February 19, 2024. We awoke to frost on the window of the truck. I love frost and the amazing crystals it forms, which in this case were vertical crystals on the driver’s side of the truck and snowflake-shaped crystals on Mark’s side. We took a few photos before turning up the defroster and scraping away nature’s beauty.

After Marietta, Ohio, I77 becomes curvy, hilly, at times mountainous…and it had less traffic, generally, than I75. A couple hours into our trip, we crossed the Kanawha River in Charleston, WV, via the blue portion of the bridge, the other portion being maize, if you’re a U of Michigan fan.

Later, we stopped in Gallagher, WV at a rest area and did a lame selfie. The fact that West Virginia uses a phrase from my favorite singer/songwriter made smile.

We paid $4.25 at three toll booths in WV, and in Rocky Gap, Virginia, drove through one of two tunnels along I77, which alone, makes the drive on I77 more interesting than I75. You’ll perhaps note the lack of cars in this photo. Indeed, there were few cars on the road until we got to north of Charlotte, NC, where we discovered, like everybody.

Charlotte and the surrounding area had numerous lanes of traffic, but not enough to keep a massive number of trucks and cars moving along swiftly. There were two lanes for certain vehicles if you were willing to pay a higher toll by mail, but I wasn’t willing to do that because we had a new roof to put on our house. And well, yeah, it was stupid. But on we went in the slow lanes, wondering why anyone would want to live in Charlotte, SC.

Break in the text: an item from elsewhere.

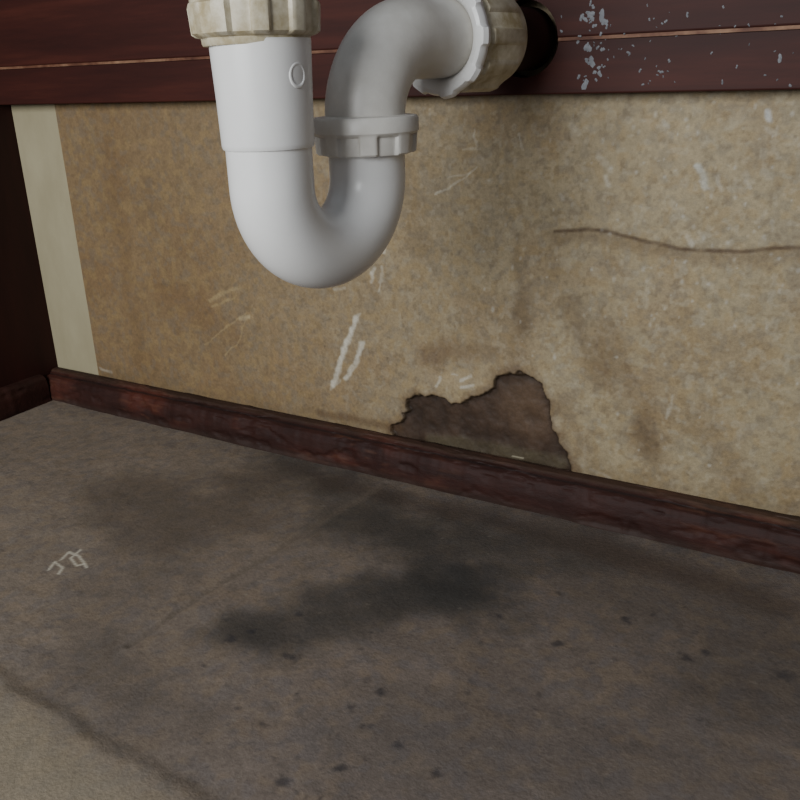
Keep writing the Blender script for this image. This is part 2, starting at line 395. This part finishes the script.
lathe('mid_nut',B.copy(),up,[(zm,.0228,0,0),(zm,.0262,.0016,8),(zm+.001,.0268,.0022,8),(zm+.010,.0272,.0026,8),(zm+.0112,.0300,.0,0),(zm+.0122,.0308,0,0),(zm+.0190,.0308,0,0),(zm+.0205,.0298,0,0),(zm+.0212,.0228,0,0)],greyish)
# swivel elbow
RE=.044; ZH=FZ+.0195; RB=.0230; path=[];rad=[]
for q in np.linspace(FZ-.028,ZH-RE,5): path.append(pt(SP,q)); rad.append(RB)
for a in np.linspace(0,math.pi/2,30)[1:]:
    path.append(pt(SP+RE-RE*math.cos(a),ZH-RE+RE*math.sin(a))); rad.append(RB)
for q in np.linspace(.045,.120,10)[1:]: path.append(pt(SP+q,ZH)); rad.append(RB)
sweep('swivel_elbow',path,rad,greyish)
c=pt(SP,ZH)
lathe('outlet_flange',c.copy(),h,[(.070,.0262,0,0),(.0685,.0300,.0010,9),(.0692,.0322,.0018,9),(.0725,.0336,.0018,9),(.0765,.0330,.0010,9),(.079,.0310,0,0),(.0795,.0228,0,0),(.0745,.0228,0,0)],white)
lathe('outlet_nut',c.copy(),h,[(.079,.0228,0,0),(.079,.0290,0,0),(.083,.0300,0,0),(.0845,.0306,.0020,10),(.1150,.0308,.0024,10),(.1180,.0304,.0010,10),(.126,.0284,0,0),(.126,.0205,0,0)],aged)
sweep('outlet_stub',[pt(SP+q,ZH) for q in np.linspace(.118,.174,6)],[.0205]*6,wood_dk)  # stub coloured as dark timber to paint in the shade behind the nut

# ================= PAINT SPLATTER on rail =================
V=[];Fc=[];rng=np.random.RandomState(3)
def splat(u,v,r,asp=1.,yf=.60):
    cx,_,cz=un(u,v,1,yf); n=14; b0=len(V); ph=rng.uniform(0,6)
    if cz>FZ+.0185: yf-=.0025
    V.append((cx,yf-.0006,cz))
    for k in range(n):
        a=2*math.pi*k/n; rr=r*(1+.35*math.sin(2*a+ph)+.25*rng.uniform(-1,1)); V.append((cx+rr*math.cos(a),yf-.0001,cz+rr*asp*math.sin(a)))
    for k in range(n): Fc.append((b0,b0+1+k,b0+1+(k+1)%n))
for i in range(85):
    u=rng.normal(592,9) if i<42 else rng.uniform(558,800); v=rng.uniform(2,86)
    splat(u,v,rng.uniform(.0004,.0016) if i<42 else rng.uniform(.0003,.0009),rng.uniform(.7,1.6))
for i in range(10): splat(rng.uniform(640,670),rng.uniform(55,85),rng.uniform(.0005,.0011))
for u,v,r in [(603,15,.0022),(606,22,.0016),(588,48,.0022),(592,62,.0022),(585,84,.0022),(780,58,.0014)]: splat(u,v,r,1.4)
spl,_,_,_=mat_ramp('dried_paint',[(.3,(98,98,102)),(.7,(140,142,146))],60,.6,.3)
obj_from('paint_splatter',V,Fc,spl,False)

# ================= LIGHT =================
def area(name,loc,target,sx,sy,e,col):
    l=bpy.data.lights.new(name,'AREA'); l.shape='RECTANGLE'; l.size=sx; l.size_y=sy; l.energy=e; l.color=col
    o=bpy.data.objects.new(name,l); bpy.context.collection.objects.link(o); o.location=loc
    o.rotation_euler=(Vector(target)-Vector(loc)).to_track_quat('-Z','Y').to_euler()
area('doorway_light',(-.42,-.9,.66),(-.38,.5,.22),.8,.55,22,(.96,.985,1.0))
w=bpy.data.worlds.new('W'); bpy.context.scene.world=w; w.use_nodes=True
w.node_tree.nodes['Background'].inputs[0].default_value=(.84,.91,1,1); w.node_tree.nodes['Background'].inputs[1].default_value=.26

# ================= CAMERA =================
cd=bpy.data.cameras.new('camera'); cam=bpy.data.objects.new('camera',cd); bpy.context.collection.objects.link(cam)
cd.sensor_width=36; cd.lens=F/800*36; cd.clip_start=.01
r_=Vector((AX[0],AY[0],AZ[0])); u_=-Vector((AX[1],AY[1],AZ[1])); b_=-Vector((AX[2],AY[2],AZ[2]))
M=Matrix((( r_.x,u_.x,b_.x,0),(r_.y,u_.y,b_.y,0),(r_.z,u_.z,b_.z,FZ),(0,0,0,1)))
cam.matrix_world=M
bpy.context.scene.camera=cam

We stopped at the South Carolina welcome center and I had Mark pose by this sign. We like to send photos like this to the kids so they know we’re not just sitting around and like getting old.

At Columbia, SC, we hopped onto I26, and drove to Orangeburg, SC, before Mark wisely suggested we stop. We found another Hampton Inn and walked to the nearest restaurant, a Round Robin. There was a police officer outside for reasons not clear to us, they were short on staff, and the food was not memorable. A mockingbird singing on a lamppost was memorable, though–hitting a range of notes and a creating a long song far more expansive than Buddy, our mynah bird. Mocking birds will go down as one of my favorite birds.

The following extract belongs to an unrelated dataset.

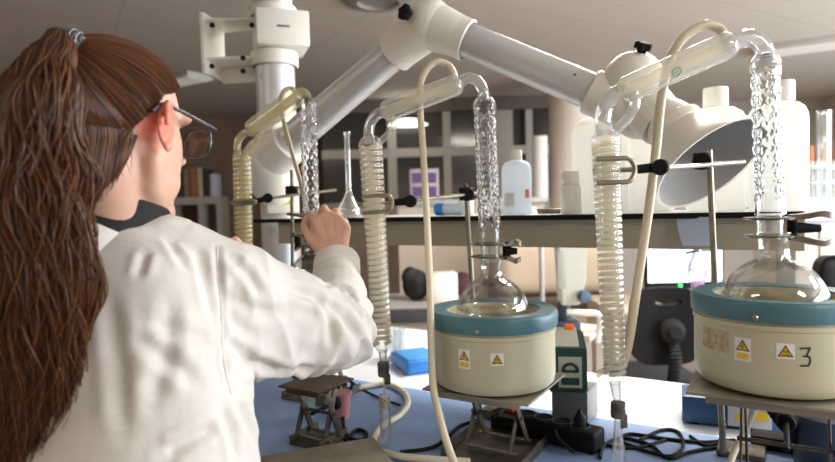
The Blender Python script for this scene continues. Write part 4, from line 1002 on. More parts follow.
# left: dark counter edge, white carton, black bag
Yl = 3.4
zl = P(415, 309, Yl).z; a, b_ = P(385, 309, Yl), P(470, 309, Yl)
ct = thing('side_counter', 'dark edged counter behind the blue tray carrying a black bag', 'counter', ((a.x + b_.x) / 2, Yl + .3, 0))
bm = B(); box(bm, ((a.x + b_.x) / 2, Yl + .3, zl - .04), (b_.x - a.x, .6, .08), 0, .004); obj('counter_top', bm, mat('dark_counter', (.06, .06, .07), .4, vary=.1), ct)
bm = B(); box(bm, ((a.x + b_.x) / 2, Yl + .3, zl + .002), (b_.x - a.x - .01, .58, .004)); lab(obj('counter_surface', bm, mat('grey_surface', (.40, .38, .37), .4, vary=.1), ct), 'paler grey top surface')
bm = B(); box(bm, ((a.x + b_.x) / 2, Yl + .32, (zl - .08) / 2), (b_.x - a.x - .06, .5, zl - .08)); obj('cabinet', bm, bench_body, ct)
p = P(416, 285, Yl + .3); bm = B(); ball(bm, (p.x, Yl + .3, zl + .10), (.085, .08, .098), 3); ball(bm, (p.x - .03, Yl + .3, zl + .15), (.06, .06, .06), 3)
for v in bm.verts:
    v.co += v.co.normalized() * .02 * noise.noise(v.co * 14); v.co.z = max(v.co.z, zl + .005)
tag(obj('bag', bm, mat('black_cloth', (.012, .012, .013), .8, vary=.3)), 'black crumpled bag on the dark edged counter', 'bag')
p = P(444, 295, Yl + .25); bm = B(); hh = P(444, 273, Yl + .25).z - zl; box(bm, (p.x, Yl + .25, zl + .0045 + hh / 2), (.15, .14, hh), .1, .004); ctn = obj('carton', bm, mat('white_carton', (.74, .70, .65), .6, vary=.05)); tag(ctn, 'plain white carton behind the left edge of the middle mantle', 'box')
bm = B(); ball(bm, P(462, 290, Yl + .5), (.10, .08, .12), 3); 
for v in bm.verts: v.co.z = max(v.co.z, zl + .005)
tag(obj('bag', bm, mat('dark_red_cloth', (.05, .012, .015), .8, vary=.3)), 'dark reddish bundle just left of the middle flask', 'bag')
# far right: rack, orange boxes, tall jars
Yr = 3.9
a, b_ = P(797, 215, Yr), P(880, 215, Yr); zr = P(820, 200, Yr).z
rt2 = thing('far_bench', 'pale bench with a raised shelf at the far right edge', 'bench', ((a.x + b_.x) / 2, Yr + .3, 0))
bm = B(); box(bm, ((a.x + b_.x) / 2, Yr + .3, zr - .02), (b_.x - a.x, .6, .04), 0, .003); obj('worktop', bm, bench_white, rt2)
bm = B(); box(bm, ((a.x + b_.x) / 2, Yr + .3, (zr - .04) / 2), (b_.x - a.x - .05, .5, zr - .04)); obj('cabinet', bm, bench_body, rt2)
def rack_(px0, px1, py0, py1, Y, n):
    A, Bq = P(px0, py0, Y), P(px1, py1, Y); z0 = zr; z1 = A.z; x0_, x1_ = A.x, Bq.x
    t_ = thing('test_tube_rack', 'pale teal tube rack at the right edge above the clip', 'rack', ((x0_ + x1_) / 2, Y, z0)); m_ = mat('pale_teal_plastic', (.36, .58, .62), .4, vary=.15, vscale=20)
    for z in (z0 + .01, (z0 + z1) / 2, z1 - .01):
        bm = B(); box(bm, ((x0_ + x1_) / 2, Y, z), (x1_ - x0_, .1, .016), 0, .002); obj('rack_plate', bm, m_, t_)
    for k in range(n):
        bm = B(); x = x0_ + (x1_ - x0_) * (k + .5) / n; tube(bm, [(x, Y, z0 + .018), (x, Y, z1 + .03)], .009, 10); obj('tube', bm, glass_cream, t_)
rack_(806, 858, 166, 194, Yr + .1, 12)
sz_ = P(820, 166, Yr + .4).z
bm = B(); box(bm, ((a.x + b_.x) / 2, Yr + .45, sz_ - .015), (b_.x - a.x, .25, .03)); 
obj('raised_shelf', bm, frame_m, rt2)
for x in (a.x + .03, b_.x - .03):
    bm = B(); box(bm, (x, Yr + .45, (zr + sz_ - .03) / 2), (.03, .22, sz_ - .03 - zr)); obj('shelf_post', bm, frame_m, rt2)
for i, (px, w_, col, lb) in enumerate(((803, 5, (.55, .20, .08), 'orange brown folder at the left end of the far right shelf'), (809, 5, (.30, .12, .08), 'brown folder on the far right shelf'), (815, 6, (.60, .30, .12), 'orange folder left of the tall jar'), (832, 6, (.35, .22, .18), 'dull brown folder at the photo edge on the far right shelf'))):
    p = P(px, 155, Yr + .45); bm = B(); h = P(px, 147, Yr + .45).z - sz_; box(bm, (p.x, Yr + .45, sz_ + h / 2 + .0005), (w_ / FPX * Yr * 1.0, .2, h), 0, .004); tag(obj('folder', bm, mat('folder_%d' % i, col, .6, vary=.15)), lb, 'folder', 'folders on the far right shelf')
p = P(824, 150, Yr + .12); bm = B(); z1 = P(824, 108, Yr + .12).z; fo = [(.045, 0), (.045, z1 - zr - .02), (.05, z1 - zr)]
Yj = Yr + .26; p = P(824, 150, Yj); lathe(bm, [(0, 0)] + fo + [(r - .003, h) for r, h in fo[::-1]] + [(0, .004)], (p.x, Yj, zr), n=32); tag(obj('glass_cylinder', bm, clear('pale_glass')), 'tall clear glass cylinder standing at the far right', 'glass cylinder')
p = P(818, 208, Yr - .12); bm = B(); 
sc2 = thing('tablet_screen', 'small lit blue violet screen at the right edge under the tube rack', 'screen', (p.x, Yr - .1, 0)); z0 = P(818, 224, Yr - .12).z; zz = P(818, 203, Yr - .12).z
box(bm, (p.x + .06, Yr - .08, (z0 + zz) / 2), (.36, .02, zz - z0), 0, .004); obj('bezel', bm, mat('grey_bezel', (.3, .3, .34), .4, vary=.05), sc2)
bm = B(); box(bm, (p.x + .06, Yr - .0915, (z0 + zz) / 2), (.33, .003, zz - z0 - .05)); obj('screen', bm, mat('violet_screen', (.30, .32, .85), .4, emit=.8), sc2)
bm = B(); box(bm, (p.x + .06, Yr - .08, z0 / 2), (.05, .03, z0)); box(bm, (p.x + .06, Yr - .08, .01), (.3, .25, .02)); obj('floor_stand', bm, frame_m, sc2)
# black office chair top and white device at far right below the shelf
p = P(838, 275, 2.4); bm = B(); box(bm, (p.x + .05, 2.4, p.z - .02), (.30, .06, .2), .1, .05, segs=4); ch = thing('stool', 'black padded stool back peeking in at the right edge', 'chair', (p.x + .05, 2.5, 0)); obj('backrest', bm, black_rubber, ch)
bm = B(); tube(bm, [(p.x + .05, 2.42, p.z - .05), (p.x + .05, 2.46, .42)], .02, 10); obj('back_post', bm, black_plastic, ch)
bm = B(); lathe(bm, [(0, .40), (.17, .40), (.18, .42), (.18, .45), (.16, .47), (0, .47)], (p.x + .05, 2.58, 0), n=30); obj('seat', bm, black_rubber, ch)
bm = B(); tube(bm, [(p.x + .05, 2.58, .0), (p.x + .05, 2.58, .41)], .03, 14); lathe(bm, [(0, 0), (.2, 0), (.2, .02), (0, .04)], (p.x + .05, 2.58, 0), n=28); obj('pedestal', bm, black_plastic, ch)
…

February 20, 2024. After a decent breakfast, we took I95 south to Savannah, I7 to Columbia, then onto I95 which runs perpendicular to the coast of the Atlantic Ocean, though there were no views of said ocean. We made it to Deland–and in particular, the Hotoon Resort, by early afternoon. Our room was ready. And I was ready for our room.

In 2018–when we last visited the resort–the building to the left was where the office, gift shop and a fast order breakfast and lunch spot was located. Two hurricanes led to flooding of the building. The office is now to the left of the photo in a small building. Sometime later in 2024, they hope to begin turning this building into a restaurant. It’s right on the St. John’s River.

Rooms at Hontoon were recently upgraded and looked fantastic. They had new beds, new furniture, and pleasing color tones. My favorite part, though was the fact that one door led to a porch with comfy chairs facing the St. John’s River, home of manatees, and, once upon a time, good bass fishing. We had heard the hurricanes had impacted the bass fishery, so looked forward to finding out ourselves.

We spent the rest of the afternoon relaxing and playing with a few resident lizards.

This is one and the same lizard. It was green when I first saw it, and after eyeballing me for a bit, it tried hiding in the cracks of the boardwalk and changed colors to blend into its surrounding.

The lizard to the left didn’t change colors and didn’t seem to mind me hanging around with my camera and phone.

I’ll note that the island across from the Hontoon Resort is the Hontoon Island State Park, which is is home to many species of lizards. At the time of our visit in February 2024, the state park was closed and still undergoing cleanup from the most recent hurricane.

I chased a palm warbler around for a few minutes, snapped this photo and then cracked open a Corona to watch the sun go down over the river. Surprisingly, a mosquito found me and, too tired to fight, I wobbled inside for the night.